## WHAT TO PRODUCE
Pick out the lines containing "part".

## RECORDS SUPPLIED
━━━━━━━━━━━━━━━━━━━━━━━━━━━━━━

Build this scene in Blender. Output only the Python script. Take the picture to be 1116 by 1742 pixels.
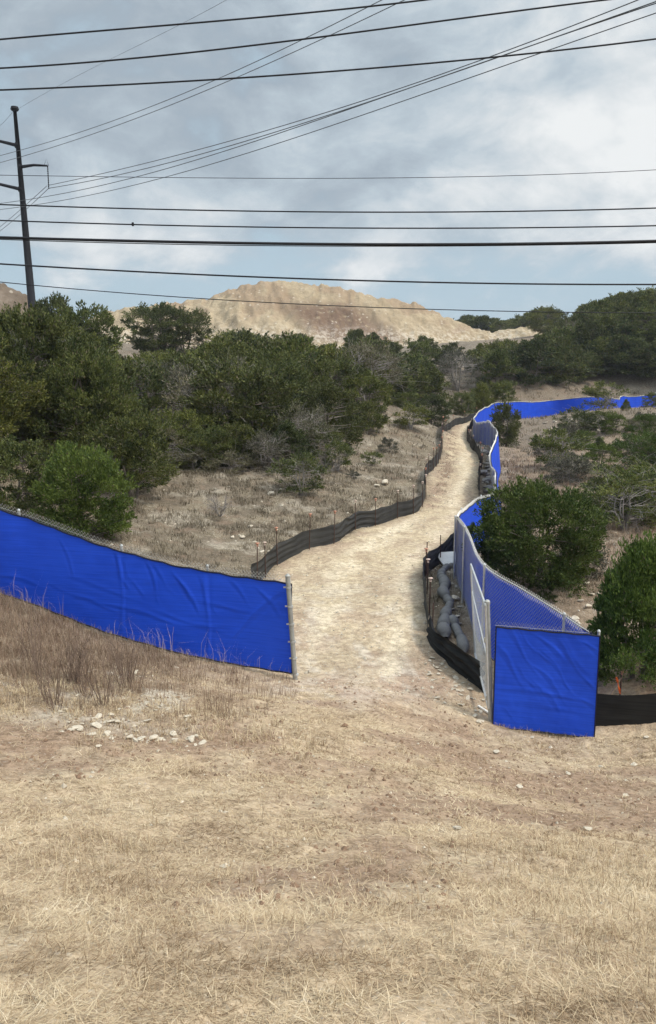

━━━━━━━━━━━━━━━━━━━━━━━━━━━━━━

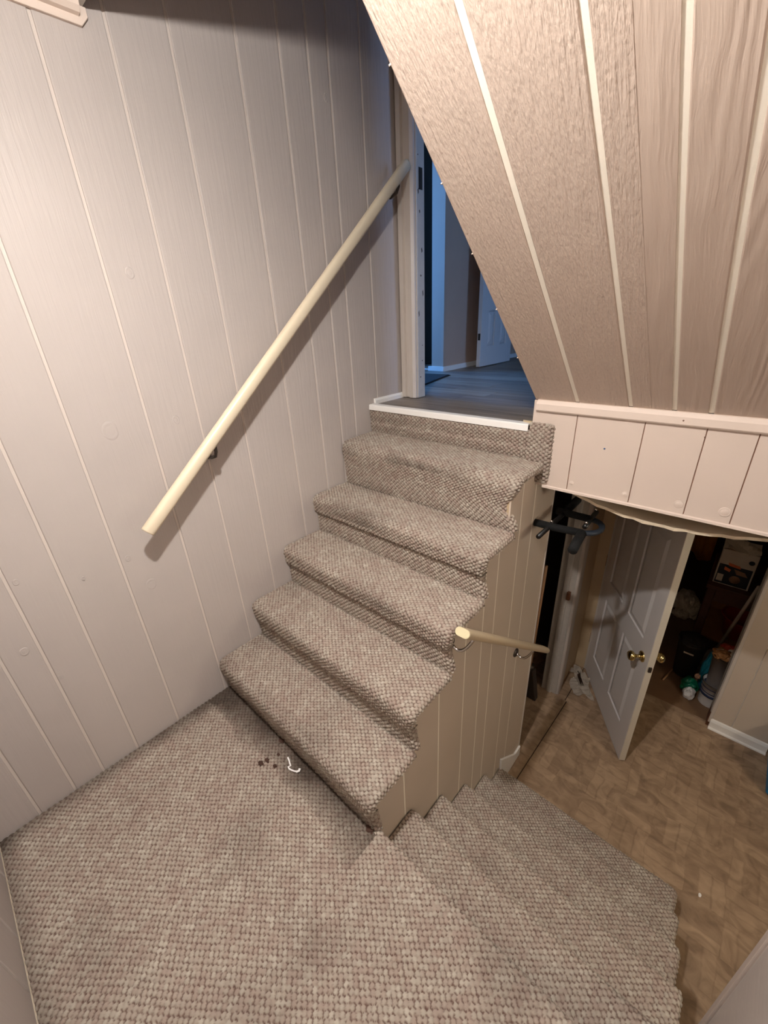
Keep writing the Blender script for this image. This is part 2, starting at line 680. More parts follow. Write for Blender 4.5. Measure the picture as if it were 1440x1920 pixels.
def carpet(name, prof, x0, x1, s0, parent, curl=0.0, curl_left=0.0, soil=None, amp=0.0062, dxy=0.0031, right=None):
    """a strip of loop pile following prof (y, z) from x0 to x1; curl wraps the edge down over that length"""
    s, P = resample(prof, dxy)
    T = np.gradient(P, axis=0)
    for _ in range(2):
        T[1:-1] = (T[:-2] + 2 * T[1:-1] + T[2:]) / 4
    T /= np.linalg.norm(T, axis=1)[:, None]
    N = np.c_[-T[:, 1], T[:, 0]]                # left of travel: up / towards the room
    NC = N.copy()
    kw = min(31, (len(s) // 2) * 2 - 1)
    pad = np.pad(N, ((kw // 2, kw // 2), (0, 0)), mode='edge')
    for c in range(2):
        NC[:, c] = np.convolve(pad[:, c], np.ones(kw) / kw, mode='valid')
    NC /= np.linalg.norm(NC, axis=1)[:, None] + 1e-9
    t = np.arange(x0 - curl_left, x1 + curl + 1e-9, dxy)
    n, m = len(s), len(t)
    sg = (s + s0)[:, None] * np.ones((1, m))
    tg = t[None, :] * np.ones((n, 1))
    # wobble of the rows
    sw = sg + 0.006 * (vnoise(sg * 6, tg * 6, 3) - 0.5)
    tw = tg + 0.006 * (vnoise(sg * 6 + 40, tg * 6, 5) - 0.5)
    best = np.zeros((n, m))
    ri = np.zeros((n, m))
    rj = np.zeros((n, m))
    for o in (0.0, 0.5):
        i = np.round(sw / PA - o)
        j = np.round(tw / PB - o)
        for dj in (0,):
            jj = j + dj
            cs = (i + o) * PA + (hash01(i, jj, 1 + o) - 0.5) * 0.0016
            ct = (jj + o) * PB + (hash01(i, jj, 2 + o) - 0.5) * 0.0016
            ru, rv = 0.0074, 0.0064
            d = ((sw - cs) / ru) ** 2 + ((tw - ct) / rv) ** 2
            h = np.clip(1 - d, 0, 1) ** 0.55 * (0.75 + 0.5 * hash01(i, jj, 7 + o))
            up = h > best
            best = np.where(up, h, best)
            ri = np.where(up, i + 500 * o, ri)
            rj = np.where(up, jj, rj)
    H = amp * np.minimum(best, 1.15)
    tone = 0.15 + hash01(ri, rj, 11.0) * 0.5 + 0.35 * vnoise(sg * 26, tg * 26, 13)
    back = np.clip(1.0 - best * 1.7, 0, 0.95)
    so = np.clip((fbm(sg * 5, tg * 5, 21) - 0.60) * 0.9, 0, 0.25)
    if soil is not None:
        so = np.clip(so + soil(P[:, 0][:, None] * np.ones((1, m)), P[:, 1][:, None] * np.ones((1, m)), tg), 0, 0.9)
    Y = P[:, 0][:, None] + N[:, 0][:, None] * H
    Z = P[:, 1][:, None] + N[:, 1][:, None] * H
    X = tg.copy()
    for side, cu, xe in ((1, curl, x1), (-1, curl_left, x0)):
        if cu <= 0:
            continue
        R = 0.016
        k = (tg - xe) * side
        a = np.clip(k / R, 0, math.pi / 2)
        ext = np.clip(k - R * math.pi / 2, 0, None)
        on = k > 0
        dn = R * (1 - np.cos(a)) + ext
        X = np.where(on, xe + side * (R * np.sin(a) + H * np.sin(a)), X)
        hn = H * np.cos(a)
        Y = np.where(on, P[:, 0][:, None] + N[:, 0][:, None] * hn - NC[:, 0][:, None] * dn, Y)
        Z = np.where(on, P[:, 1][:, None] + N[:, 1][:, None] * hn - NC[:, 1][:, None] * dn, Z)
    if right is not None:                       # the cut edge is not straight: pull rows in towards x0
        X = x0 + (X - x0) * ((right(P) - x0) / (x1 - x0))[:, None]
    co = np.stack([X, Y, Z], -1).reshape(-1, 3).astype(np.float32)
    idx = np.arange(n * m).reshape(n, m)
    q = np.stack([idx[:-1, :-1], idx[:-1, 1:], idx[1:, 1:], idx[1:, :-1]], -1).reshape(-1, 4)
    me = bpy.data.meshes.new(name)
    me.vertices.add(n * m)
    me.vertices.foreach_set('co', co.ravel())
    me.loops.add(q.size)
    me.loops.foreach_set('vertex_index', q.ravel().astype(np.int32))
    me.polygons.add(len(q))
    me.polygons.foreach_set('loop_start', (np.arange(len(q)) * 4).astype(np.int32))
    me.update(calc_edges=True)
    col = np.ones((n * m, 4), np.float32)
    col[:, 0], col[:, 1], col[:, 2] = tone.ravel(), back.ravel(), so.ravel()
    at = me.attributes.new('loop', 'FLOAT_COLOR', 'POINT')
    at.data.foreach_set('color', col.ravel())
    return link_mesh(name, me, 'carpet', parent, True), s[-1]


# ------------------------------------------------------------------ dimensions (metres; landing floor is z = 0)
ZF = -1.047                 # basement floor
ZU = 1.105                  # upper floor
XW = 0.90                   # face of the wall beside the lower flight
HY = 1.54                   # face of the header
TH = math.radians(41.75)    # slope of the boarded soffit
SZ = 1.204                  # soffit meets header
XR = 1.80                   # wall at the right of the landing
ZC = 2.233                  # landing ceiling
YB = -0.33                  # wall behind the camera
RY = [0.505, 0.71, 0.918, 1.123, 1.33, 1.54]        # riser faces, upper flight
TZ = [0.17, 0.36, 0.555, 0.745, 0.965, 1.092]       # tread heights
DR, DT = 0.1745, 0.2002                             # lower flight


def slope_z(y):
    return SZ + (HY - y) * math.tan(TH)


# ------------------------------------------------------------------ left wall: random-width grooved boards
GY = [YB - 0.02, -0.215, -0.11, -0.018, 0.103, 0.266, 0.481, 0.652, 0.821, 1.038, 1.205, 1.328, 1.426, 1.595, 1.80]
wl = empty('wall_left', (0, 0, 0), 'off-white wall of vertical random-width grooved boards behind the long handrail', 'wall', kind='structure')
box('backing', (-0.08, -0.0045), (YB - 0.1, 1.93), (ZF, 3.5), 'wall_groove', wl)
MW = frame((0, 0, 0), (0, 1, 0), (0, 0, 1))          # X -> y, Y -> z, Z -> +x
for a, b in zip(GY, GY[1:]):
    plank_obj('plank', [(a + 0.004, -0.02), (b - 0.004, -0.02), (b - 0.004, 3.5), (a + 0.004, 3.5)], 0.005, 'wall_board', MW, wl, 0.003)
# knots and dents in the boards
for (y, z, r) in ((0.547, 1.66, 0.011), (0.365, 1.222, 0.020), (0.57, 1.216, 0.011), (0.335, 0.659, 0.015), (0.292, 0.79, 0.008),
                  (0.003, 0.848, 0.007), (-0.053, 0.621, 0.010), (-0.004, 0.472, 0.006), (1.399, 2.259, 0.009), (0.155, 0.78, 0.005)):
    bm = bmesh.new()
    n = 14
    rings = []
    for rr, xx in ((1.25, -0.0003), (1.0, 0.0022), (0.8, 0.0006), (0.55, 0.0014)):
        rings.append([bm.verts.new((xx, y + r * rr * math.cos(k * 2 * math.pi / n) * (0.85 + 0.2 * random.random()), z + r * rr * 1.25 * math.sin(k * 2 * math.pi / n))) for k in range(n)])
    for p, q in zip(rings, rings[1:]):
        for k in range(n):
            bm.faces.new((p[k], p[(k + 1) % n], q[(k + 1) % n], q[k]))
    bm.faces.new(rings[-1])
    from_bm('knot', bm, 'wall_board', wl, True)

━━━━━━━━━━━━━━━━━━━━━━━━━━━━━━

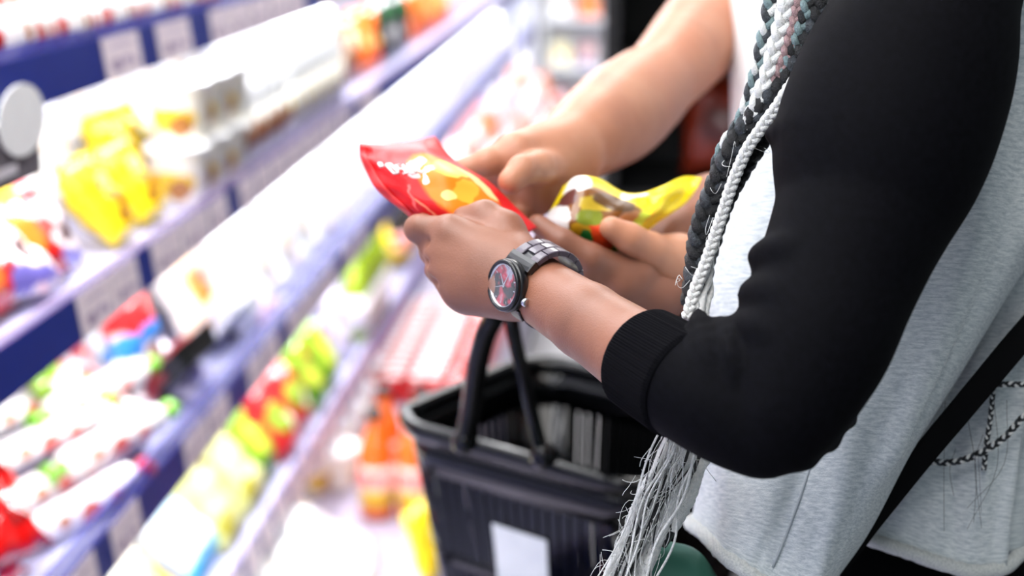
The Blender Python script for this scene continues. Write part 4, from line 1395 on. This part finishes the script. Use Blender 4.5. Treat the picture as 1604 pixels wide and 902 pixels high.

━━━━━━━━━━━━━━━━━━━━━━━━━━━━━━

## THE COMPLETED TASK
Keep writing the Blender script for this image. This is part 2, starting at line 680. More parts follow. Write for Blender 4.5. Measure the picture as if it were 1440x1920 pixels.
The Blender Python script for this scene continues. Write part 4, from line 1395 on. This part finishes the script. Use Blender 4.5. Treat the picture as 1604 pixels wide and 902 pixels high.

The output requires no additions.